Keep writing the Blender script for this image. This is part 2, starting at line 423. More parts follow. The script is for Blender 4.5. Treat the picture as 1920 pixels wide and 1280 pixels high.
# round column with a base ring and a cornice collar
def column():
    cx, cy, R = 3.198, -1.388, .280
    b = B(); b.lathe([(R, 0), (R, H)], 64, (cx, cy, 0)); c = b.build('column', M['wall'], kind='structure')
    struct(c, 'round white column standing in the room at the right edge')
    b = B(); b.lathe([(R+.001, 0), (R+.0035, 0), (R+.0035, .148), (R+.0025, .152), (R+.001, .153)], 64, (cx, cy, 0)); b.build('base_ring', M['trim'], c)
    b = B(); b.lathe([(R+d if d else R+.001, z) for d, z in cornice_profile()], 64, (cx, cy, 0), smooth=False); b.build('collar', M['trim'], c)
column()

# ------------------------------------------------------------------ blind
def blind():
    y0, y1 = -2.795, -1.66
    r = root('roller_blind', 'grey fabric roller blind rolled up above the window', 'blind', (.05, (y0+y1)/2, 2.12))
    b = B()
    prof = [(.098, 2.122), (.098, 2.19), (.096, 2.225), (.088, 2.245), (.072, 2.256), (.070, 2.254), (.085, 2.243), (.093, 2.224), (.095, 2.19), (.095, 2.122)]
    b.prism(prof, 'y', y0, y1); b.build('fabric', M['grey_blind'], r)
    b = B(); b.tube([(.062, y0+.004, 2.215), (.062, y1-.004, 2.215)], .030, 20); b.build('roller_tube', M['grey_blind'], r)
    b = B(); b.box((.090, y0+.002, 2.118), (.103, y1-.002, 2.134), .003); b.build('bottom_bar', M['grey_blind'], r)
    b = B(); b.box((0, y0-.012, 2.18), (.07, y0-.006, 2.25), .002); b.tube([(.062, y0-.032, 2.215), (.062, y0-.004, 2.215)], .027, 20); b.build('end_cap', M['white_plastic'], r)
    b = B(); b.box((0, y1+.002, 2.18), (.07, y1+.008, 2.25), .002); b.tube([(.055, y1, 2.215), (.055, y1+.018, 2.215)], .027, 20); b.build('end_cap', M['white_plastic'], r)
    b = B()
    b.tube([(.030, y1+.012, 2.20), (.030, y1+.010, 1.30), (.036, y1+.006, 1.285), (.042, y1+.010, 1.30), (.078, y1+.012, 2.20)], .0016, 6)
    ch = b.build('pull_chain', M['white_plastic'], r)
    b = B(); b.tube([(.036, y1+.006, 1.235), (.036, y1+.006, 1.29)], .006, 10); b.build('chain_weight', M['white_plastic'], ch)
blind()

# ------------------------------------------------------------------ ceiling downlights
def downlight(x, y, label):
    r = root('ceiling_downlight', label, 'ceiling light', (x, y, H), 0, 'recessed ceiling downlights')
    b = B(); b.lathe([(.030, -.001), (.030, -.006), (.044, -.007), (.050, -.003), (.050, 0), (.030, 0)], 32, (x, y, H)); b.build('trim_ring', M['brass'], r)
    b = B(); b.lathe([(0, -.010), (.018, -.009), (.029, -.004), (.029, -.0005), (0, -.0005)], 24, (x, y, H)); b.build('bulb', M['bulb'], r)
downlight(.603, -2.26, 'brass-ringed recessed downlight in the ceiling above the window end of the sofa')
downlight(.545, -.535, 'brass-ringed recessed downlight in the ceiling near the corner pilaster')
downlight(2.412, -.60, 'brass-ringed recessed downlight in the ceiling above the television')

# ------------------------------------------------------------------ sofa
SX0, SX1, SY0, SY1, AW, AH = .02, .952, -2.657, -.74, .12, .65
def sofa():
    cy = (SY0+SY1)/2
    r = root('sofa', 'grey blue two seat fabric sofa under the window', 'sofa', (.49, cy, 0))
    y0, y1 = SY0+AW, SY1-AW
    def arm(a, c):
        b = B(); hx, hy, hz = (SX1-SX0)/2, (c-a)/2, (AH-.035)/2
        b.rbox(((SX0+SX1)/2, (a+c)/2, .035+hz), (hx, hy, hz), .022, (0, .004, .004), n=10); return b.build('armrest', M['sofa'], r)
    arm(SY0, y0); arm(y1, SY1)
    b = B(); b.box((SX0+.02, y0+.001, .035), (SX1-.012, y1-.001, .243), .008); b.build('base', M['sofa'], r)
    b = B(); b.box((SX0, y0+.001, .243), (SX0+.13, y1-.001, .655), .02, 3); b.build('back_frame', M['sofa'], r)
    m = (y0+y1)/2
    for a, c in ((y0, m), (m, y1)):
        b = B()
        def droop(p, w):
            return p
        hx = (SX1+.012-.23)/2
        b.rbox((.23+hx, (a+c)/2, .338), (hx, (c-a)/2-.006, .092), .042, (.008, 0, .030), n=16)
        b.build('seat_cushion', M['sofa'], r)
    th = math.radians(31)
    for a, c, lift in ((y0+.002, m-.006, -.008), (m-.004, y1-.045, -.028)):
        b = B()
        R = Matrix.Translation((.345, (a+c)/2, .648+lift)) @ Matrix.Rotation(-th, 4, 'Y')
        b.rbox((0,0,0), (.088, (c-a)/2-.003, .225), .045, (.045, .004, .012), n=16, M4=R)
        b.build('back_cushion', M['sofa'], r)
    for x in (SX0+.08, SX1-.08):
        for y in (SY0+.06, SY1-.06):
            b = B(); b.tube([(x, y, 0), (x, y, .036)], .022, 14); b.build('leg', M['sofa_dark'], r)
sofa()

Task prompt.
Reproduce the complete data exactly as presented above.

Correct answer.
Keep writing the Blender script for this image. This is part 2, starting at line 423. More parts follow. The script is for Blender 4.5. Treat the picture as 1920 pixels wide and 1280 pixels high.
# round column with a base ring and a cornice collar
def column():
    cx, cy, R = 3.198, -1.388, .280
    b = B(); b.lathe([(R, 0), (R, H)], 64, (cx, cy, 0)); c = b.build('column', M['wall'], kind='structure')
    struct(c, 'round white column standing in the room at the right edge')
    b = B(); b.lathe([(R+.001, 0), (R+.0035, 0), (R+.0035, .148), (R+.0025, .152), (R+.001, .153)], 64, (cx, cy, 0)); b.build('base_ring', M['trim'], c)
    b = B(); b.lathe([(R+d if d else R+.001, z) for d, z in cornice_profile()], 64, (cx, cy, 0), smooth=False); b.build('collar', M['trim'], c)
column()

# ------------------------------------------------------------------ blind
def blind():
    y0, y1 = -2.795, -1.66
    r = root('roller_blind', 'grey fabric roller blind rolled up above the window', 'blind', (.05, (y0+y1)/2, 2.12))
    b = B()
    prof = [(.098, 2.122), (.098, 2.19), (.096, 2.225), (.088, 2.245), (.072, 2.256), (.070, 2.254), (.085, 2.243), (.093, 2.224), (.095, 2.19), (.095, 2.122)]
    b.prism(prof, 'y', y0, y1); b.build('fabric', M['grey_blind'], r)
    b = B(); b.tube([(.062, y0+.004, 2.215), (.062, y1-.004, 2.215)], .030, 20); b.build('roller_tube', M['grey_blind'], r)
    b = B(); b.box((.090, y0+.002, 2.118), (.103, y1-.002, 2.134), .003); b.build('bottom_bar', M['grey_blind'], r)
    b = B(); b.box((0, y0-.012, 2.18), (.07, y0-.006, 2.25), .002); b.tube([(.062, y0-.032, 2.215), (.062, y0-.004, 2.215)], .027, 20); b.build('end_cap', M['white_plastic'], r)
    b = B(); b.box((0, y1+.002, 2.18), (.07, y1+.008, 2.25), .002); b.tube([(.055, y1, 2.215), (.055, y1+.018, 2.215)], .027, 20); b.build('end_cap', M['white_plastic'], r)
    b = B()
    b.tube([(.030, y1+.012, 2.20), (.030, y1+.010, 1.30), (.036, y1+.006, 1.285), (.042, y1+.010, 1.30), (.078, y1+.012, 2.20)], .0016, 6)
    ch = b.build('pull_chain', M['white_plastic'], r)
    b = B(); b.tube([(.036, y1+.006, 1.235), (.036, y1+.006, 1.29)], .006, 10); b.build('chain_weight', M['white_plastic'], ch)
blind()

# ------------------------------------------------------------------ ceiling downlights
def downlight(x, y, label):
    r = root('ceiling_downlight', label, 'ceiling light', (x, y, H), 0, 'recessed ceiling downlights')
    b = B(); b.lathe([(.030, -.001), (.030, -.006), (.044, -.007), (.050, -.003), (.050, 0), (.030, 0)], 32, (x, y, H)); b.build('trim_ring', M['brass'], r)
    b = B(); b.lathe([(0, -.010), (.018, -.009), (.029, -.004), (.029, -.0005), (0, -.0005)], 24, (x, y, H)); b.build('bulb', M['bulb'], r)
downlight(.603, -2.26, 'brass-ringed recessed downlight in the ceiling above the window end of the sofa')
downlight(.545, -.535, 'brass-ringed recessed downlight in the ceiling near the corner pilaster')
downlight(2.412, -.60, 'brass-ringed recessed downlight in the ceiling above the television')

# ------------------------------------------------------------------ sofa
SX0, SX1, SY0, SY1, AW, AH = .02, .952, -2.657, -.74, .12, .65
def sofa():
    cy = (SY0+SY1)/2
    r = root('sofa', 'grey blue two seat fabric sofa under the window', 'sofa', (.49, cy, 0))
    y0, y1 = SY0+AW, SY1-AW
    def arm(a, c):
        b = B(); hx, hy, hz = (SX1-SX0)/2, (c-a)/2, (AH-.035)/2
        b.rbox(((SX0+SX1)/2, (a+c)/2, .035+hz), (hx, hy, hz), .022, (0, .004, .004), n=10); return b.build('armrest', M['sofa'], r)
    arm(SY0, y0); arm(y1, SY1)
    b = B(); b.box((SX0+.02, y0+.001, .035), (SX1-.012, y1-.001, .243), .008); b.build('base', M['sofa'], r)
    b = B(); b.box((SX0, y0+.001, .243), (SX0+.13, y1-.001, .655), .02, 3); b.build('back_frame', M['sofa'], r)
    m = (y0+y1)/2
    for a, c in ((y0, m), (m, y1)):
        b = B()
        def droop(p, w):
            return p
        hx = (SX1+.012-.23)/2
        b.rbox((.23+hx, (a+c)/2, .338), (hx, (c-a)/2-.006, .092), .042, (.008, 0, .030), n=16)
        b.build('seat_cushion', M['sofa'], r)
    th = math.radians(31)
    for a, c, lift in ((y0+.002, m-.006, -.008), (m-.004, y1-.045, -.028)):
        b = B()
        R = Matrix.Translation((.345, (a+c)/2, .648+lift)) @ Matrix.Rotation(-th, 4, 'Y')
        b.rbox((0,0,0), (.088, (c-a)/2-.003, .225), .045, (.045, .004, .012), n=16, M4=R)
        b.build('back_cushion', M['sofa'], r)
    for x in (SX0+.08, SX1-.08):
        for y in (SY0+.06, SY1-.06):
            b = B(); b.tube([(x, y, 0), (x, y, .036)], .022, 14); b.build('leg', M['sofa_dark'], r)
sofa()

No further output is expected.